- **What you are asked to do**: Copy, without any alteration, the lines from the one that includes "top=9.5, bark=BARK_D, seg=36)" up to and including the one that includes "near_tree('H1', 'dark shaded".

- **Information provided**:
___

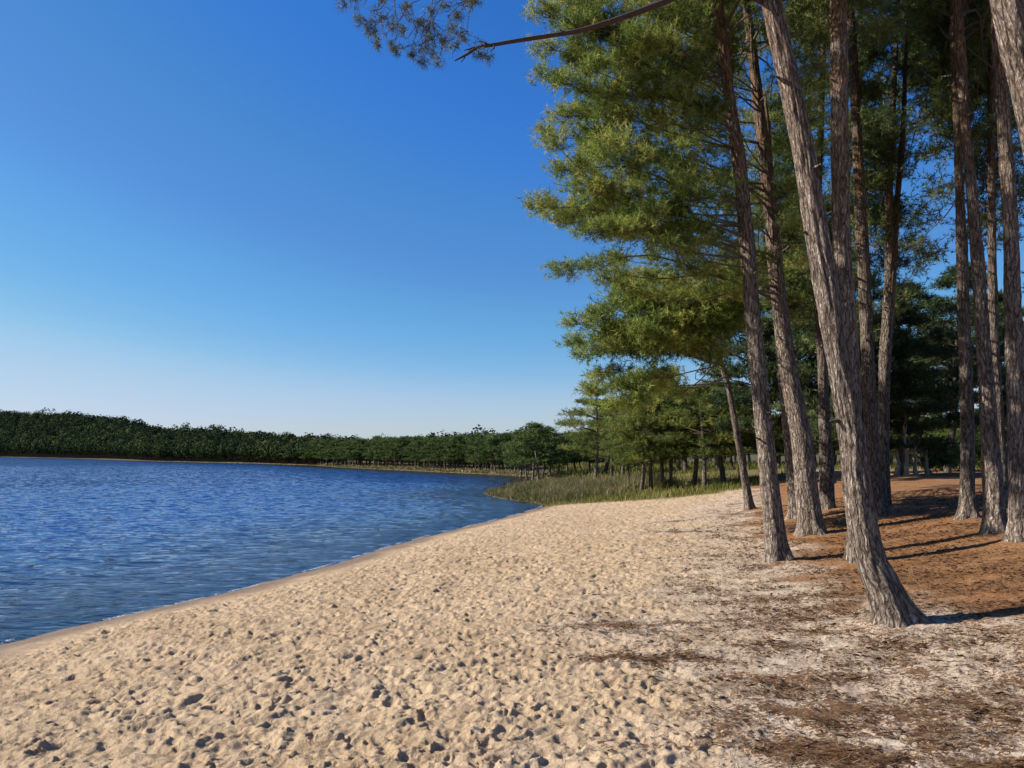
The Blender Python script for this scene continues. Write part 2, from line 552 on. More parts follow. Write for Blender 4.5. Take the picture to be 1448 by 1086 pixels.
near_tree('F', 'thin dark pine joined at its foot to a forked neighbour, right of curved trunk',
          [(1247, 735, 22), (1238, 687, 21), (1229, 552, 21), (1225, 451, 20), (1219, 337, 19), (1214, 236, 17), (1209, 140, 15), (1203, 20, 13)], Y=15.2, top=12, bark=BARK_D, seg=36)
near_tree('G', 'pine leaning right that forks into two thin stems halfway up',
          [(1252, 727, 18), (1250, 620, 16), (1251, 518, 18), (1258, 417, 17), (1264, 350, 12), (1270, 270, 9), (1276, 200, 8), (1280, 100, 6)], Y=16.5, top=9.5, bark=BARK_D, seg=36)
near_tree('H1', 'dark shaded pine with a widely flared foot, left of the pair at the right edge',
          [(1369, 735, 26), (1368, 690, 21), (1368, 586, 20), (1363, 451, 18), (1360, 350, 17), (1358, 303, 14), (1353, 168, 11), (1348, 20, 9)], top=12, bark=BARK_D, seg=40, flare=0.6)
near_tree('H2', 'sunlit grey pine directly right of the dark flared pine',
          [(1408, 755, 34), (1404, 690, 29), (1400, 620, 26), (1393, 518, 23), (1386, 417, 20), (1381, 350, 19), (1374, 270, 16), (1364, 168, 15), (1358, 67, 15), (1353, 0, 14)], top=12, seg=44)
near_tree('H3', 'thin dark pine mostly hidden behind the sunlit grey pine',
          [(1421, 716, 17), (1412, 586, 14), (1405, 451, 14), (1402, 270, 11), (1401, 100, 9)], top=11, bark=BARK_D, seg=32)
near_tree('H4', 'pale ochre pine cut by the right edge of the view at its foot',
          [(1444, 768, 33), (1440, 690, 29), (1438, 620, 27), (1434, 485, 25), (1430, 350, 23), (1426, 270, 22), (1417, 135, 19), (1411, 50, 17)], top=12, seg=44)
near_tree('I', 'close leaning pine of which only the pale upper trunk crosses the top right corner',
          [(1575, 905, 62), (1560, 800, 52), (1535, 600, 48), (1500, 350, 47), (1460, 160, 47), (1423, 0, 47)], top=11, seg=52)
near_tree('J', 'slim short pine leaning left over the end of the beach with a low spreading crown',
          [(1061, 722, 15), (1052, 670, 12), (1043, 620, 10), (1031, 552, 9), (1019, 512, 9), (1005, 470, 8), (985, 420, 7), (965, 380, 5)], top=6.2, bark=BARK_D, seg=28)


def clear_of_trunks(x, y, Y, rng):
    """keep foliage from covering the trunks that show in front of it"""
    for T in TREES.values():
        p = T['path']
        rel = p - np.array([0, 0, CAMZ])
        dep = rel[:, 1] * cp + rel[:, 2] * sp
        up = -rel[:, 1] * sp + rel[:, 2] * cp
        sx = 724 + F * rel[:, 0] / dep; sy = 543 - F * up / dep
        i = int(np.argmin(np.abs(sy - y)))
        if abs(sx[i] - x) < 30 and Y < p[i, 1] + 0.45 and p[i, 1] - Y < 4:
            Y = p[i, 1] + rng.uniform(0.5, 1.4)
    return Y


def branch_root(T, c, ln):
    zlow = T.get('zlow', 0)
    return near_on(T['path'], max(zlow + T['crown'].rng.uniform(0.0, 1.3), c[2] - 0.05 * ln + T['crown'].rng.normal() * 0.25))


for _k, _z in (('J', 3.9), ('B', 4.2), ('C', 4.6), ('D', 4.2), ('F', 5.5), ('G', 5.0), ('H1', 5.5), ('H2', 5.2)):
    TREES[_k]['zlow'] = _z


TREES['J']['thin'] = 0.55


def edge_pads(key, spots, Ys, rx, rz, n, **kw):
    """pads of foliage on branches, at pixel spots with their own depths"""
    T = TREES[key]; cr = T['crown']; rng = cr.rng
    for (x, y), Y in zip(spots, Ys):
        c = at(x, y, Y)
        ln = np.linalg.norm(c[:2] - T['foot'][:2])
        root = branch_root(T, c, ln)
        p = cr.branch(root, c, (0.006 + 0.005 * ln) * T.get('thin', 1), 0.004, droop=-0.02)
        r = rx * rng.uniform(0.75, 1.25)
        cr.pad(c, root, r, rz * rng.uniform(0.8, 1.2), int(n * r / rx), tint0=rng.uniform(0.35, 0.65), **kw)
        # side clumps along the outer half of the branch
        for k in (4, 5, 6, 7, 8):
            cc = p[k] + rng.normal(size=3) * np.array([0.25, 0.3, 0.12]) * rx * 1.4
            cr.pad(cc, root, r * 0.8, rz * 0.9, int(n * 0.6), tint0=rng.uniform(0.2, 0.7), **kw)


def fill_pads(key, poly, count, Y0, Y1, rx, rz, n, branch=0.16, **kw):
    T = TREES[key]; cr = T['crown']; rng = cr.rng
    p = np.asarray(poly, float); lo, hi = p.min(0), p.max(0); k = 0
    while k < count:
        x, y = rng.uniform(lo, hi)
        if not in_poly(np.array([x]), np.array([y]), poly)[0]:
            continue
        k += 1
        c = at(x, y, clear_of_trunks(x, y, rng.uniform(Y0, Y1), rng))
        ln = np.linalg.norm(c[:2] - T['foot'][:2])
        root = branch_root(T, c, ln)
        if rng.uniform() < branch:
            cr.branch(root, c, (0.005 + 0.004 * ln) * T.get('thin', 1), 0.004, droop=-0.02)
        r = rx * rng.uniform(0.6, 1.5)
        cr.pad(c, root, r, rz * rng.uniform(0.7, 1.4), int(n * r / rx), tint0=rng.uniform(0.15, 0.75), **kw)


def top_pads(key, z0, z1, R, count, n=110, rx=0.7):
    """the upper crown above the picture's edge"""
    T = TREES[key]; cr = T['crown']; rng = cr.rng
    for _ in range(count):
        z = rng.uniform(z0, z1)
        q = near_on(T['path'], z); a = rng.uniform(0, 2 * math.pi)
        rr = R * (1 - 0.6 * (z - z0) / (z1 - z0)) * rng.uniform(0.3, 1)
        c = q + np.array([math.cos(a) * rr, math.sin(a) * rr, 0.2])
        cr.branch(near_on(T['path'], z - 0.4), c, 0.03, 0.008)
        cr.pad(c, q, rx, 0.3, n, L=0.2, nl=0.16, nw=0.016, nn=12, twigs=0.1, tint0=rng.uniform(0.3, 0.65))


FOLQ = dict(L=0.13, nl=0.09, nw=0.0095, nn=15, twigs=0.22, twr=0.0045)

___

- **The response**:
          [(1252, 727, 18), (1250, 620, 16), (1251, 518, 18), (1258, 417, 17), (1264, 350, 12), (1270, 270, 9), (1276, 200, 8), (1280, 100, 6)], Y=16.5, top=9.5, bark=BARK_D, seg=36)
near_tree('H1', 'dark shaded pine with a widely flared foot, left of the pair at the right edge',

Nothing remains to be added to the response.